═════ Given entries

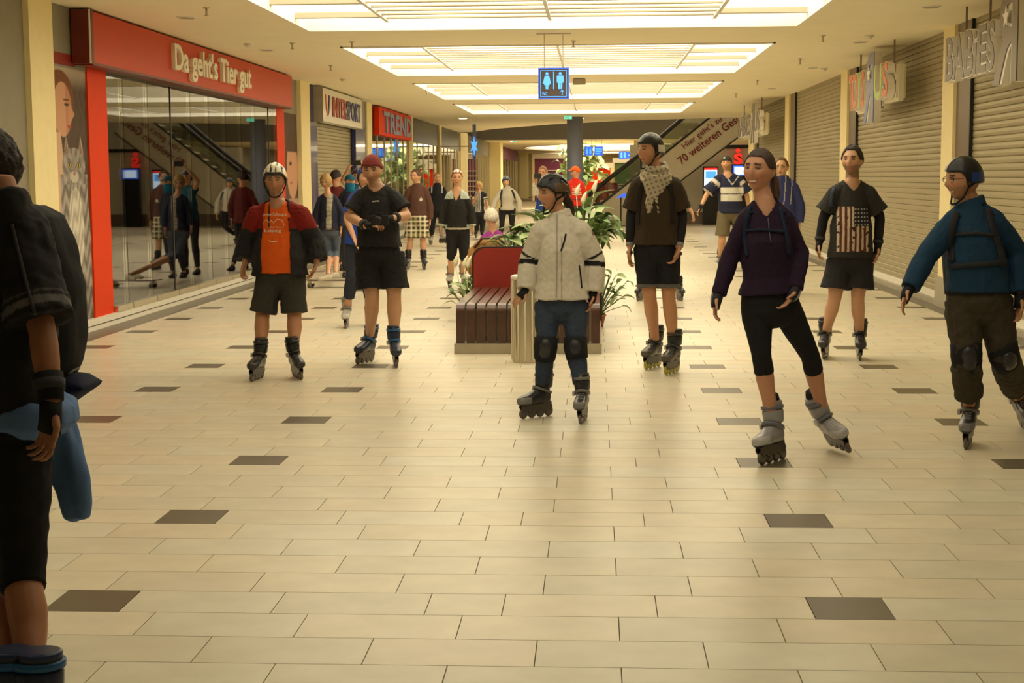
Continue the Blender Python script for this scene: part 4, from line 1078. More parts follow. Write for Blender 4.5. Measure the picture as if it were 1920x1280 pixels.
# ------------------------------------------------------------------ hands
def hand(bm, wrist, d, n, side, s=1.0, curl=25, spread=7, r=1.0, elbow=None):
    """palm + five separate fingers. d: direction to the knuckles, n: palm normal (the way fingers curl), side: +1 thumb on d x n side"""
    d = d.normalized(); n = (n - d*n.dot(d)).normalized(); w_ = d.cross(n)*side
    pl = .088*s
    loft(bm, [(wrist - d*.02*s, w_, n, .026*s, .021*s), (wrist + d*.012*s, w_, n, .029*s, .018*s), (wrist + d*.045*s, w_, n, .039*s, .0165*s, .8), (wrist + d*pl*.92, w_, n, .041*s, .013*s, .8), (wrist + d*pl, w_, n, .037*s, .010*s)], 14)
    lens = (.072, .079, .073, .058)
    for i, L in enumerate(lens):
        off = (.031 - i*.0208)*s; a = math.radians((1.5-i)*spread)
        fd = (d*math.cos(a) + w_*math.sin(a)).normalized()
        base = wrist + d*(pl - .014*s) + w_*off; cu = math.radians(curl + i*3); p = base; pts = [p]
        for k, fr_ in enumerate((.46, .30, .24)):
            an = cu*(k*.75+.35); q = (fd*math.cos(an) + n*math.sin(an)).normalized(); p = p + q*(L*s*fr_ + (.014*s if k == 0 else 0)); pts.append(p)
        tube(bm, pts, [.0088*s*r, .0082*s*r, .0075*s*r, .0065*s*r], 8)
    tb = wrist + d*.022*s + w_*.026*s
    t1 = tb + (d*.62 + w_*.72 + n*.25).normalized()*.036*s; t2 = t1 + (d*.88 + w_*.35 + n*.35).normalized()*.030*s; t3 = t2 + (d*.95 + w_*.1 + n*.4).normalized()*.024*s
    tube(bm, [tb - d*.01*s - w_*.008*s, t1, t2, t3], [.014*s, .0115*s, .0095*s, .0078*s], 8)

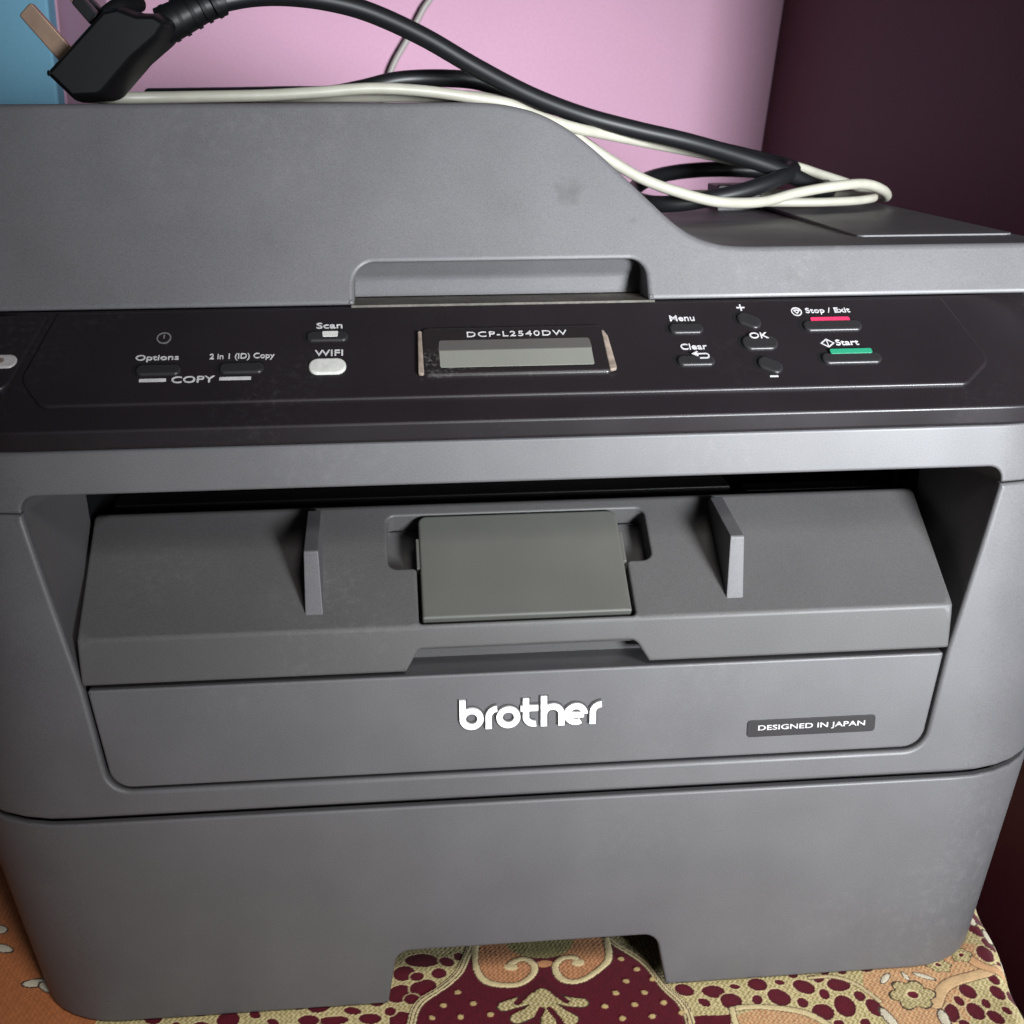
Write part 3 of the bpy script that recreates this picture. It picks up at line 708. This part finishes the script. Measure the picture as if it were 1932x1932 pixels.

══════════

Find the lines that include the string "pixels", then copy each of them.

Correct output ->
Continue the Blender Python script for this scene: part 4, from line 1078. More parts follow. Write for Blender 4.5. Measure the picture as if it were 1920x1280 pixels.
Write part 3 of the bpy script that recreates this picture. It picks up at line 708. This part finishes the script. Measure the picture as if it were 1932x1932 pixels.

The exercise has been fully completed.